Either way, Hamilton’s hoodwinking of Jefferson consigned countless politicians, lobbyists, consultants, and journalists to summers from hell. Right where they belong, I hear you say, and you’re right. Still, for those of us who happen to live here, it’s hard not to think we got screwed by yet another condescending New Yorker. On Wednesday, the heat index here topped out at 107. 107. For those unfamiliar with such balmy climes: you can’t do anything when it’s 107. You can’t take a walk when it’s 107. You can’t lie in a hammock when it’s 107. Even the best air conditioner turns into Sisyphus. Sit in front of an industrial-strength fan duck-taped to an ice block for three hours and your shirt will somehow still stick to your back.

For Washington’s hive of worker bees, this poses a grave problem. The federal government might have a reputation for laziness, but the real ethos around these parts is to work until you drop. A job in Washington is performative: people do them loudly, ostentatiously, then get off work and talk about nothing else. DC is the only place in the known universe where anyone ever introduces themselves this way: “Hi, I’m a lawyer.” Yet the heat makes any kind of work far more difficult. What’s a strong, independent, career-oriented girlboss to do? Or even a lowly scribe like myself? I never do my best writing in the summertime, the reason being that my brain is bubbling like a stew in a Dutch oven.

Yet what I’ve come to accept over the years is that this is OK. The GDP will survive; so will everyone’s meticulously updated LinkedIn pages. The idea that man is mere homo economicus, that his great purpose in life is to hunch over a desk and feed the national output, is bullshit. Hard work has its place and there’s no justifying too much laziness. But maybe, in the dog days at least, it’s OK to be a little sluggish. The Europeans seem to have figured this out, dashing off every August to month-long holidays in the south of France. Some of them even take siestas, lucky as they are.

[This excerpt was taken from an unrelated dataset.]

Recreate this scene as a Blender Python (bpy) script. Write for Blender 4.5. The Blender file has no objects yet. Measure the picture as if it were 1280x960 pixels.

Maybe it’s time for us sweltering Yanks to take a cue. Because few things in the dog days are more refreshing than a lie-down after lunch. Same with a quintessentially European afternoon trip to the pub. The dim lighting contrasts refreshingly with the solar apocalypse raging outside and the beer quenches your thirst. Plus your mind is already gooey from the heat. Nothing to do but drink up and feed the mental haze.

In a recent essay here at The Spectator, Francesca Peacock argued it was time to rediscover indolence as a virtue. And while I’m not advocating we spend every August play-acting The Sun Also Rises (though I’m also not not advocating it), a little summertime aimlessness might do us some good. As I write this, it’s broiling hot outside and a woman just jogged past my window. I’ll be in the basement with a cold one and my chair reclined back as far as it will go.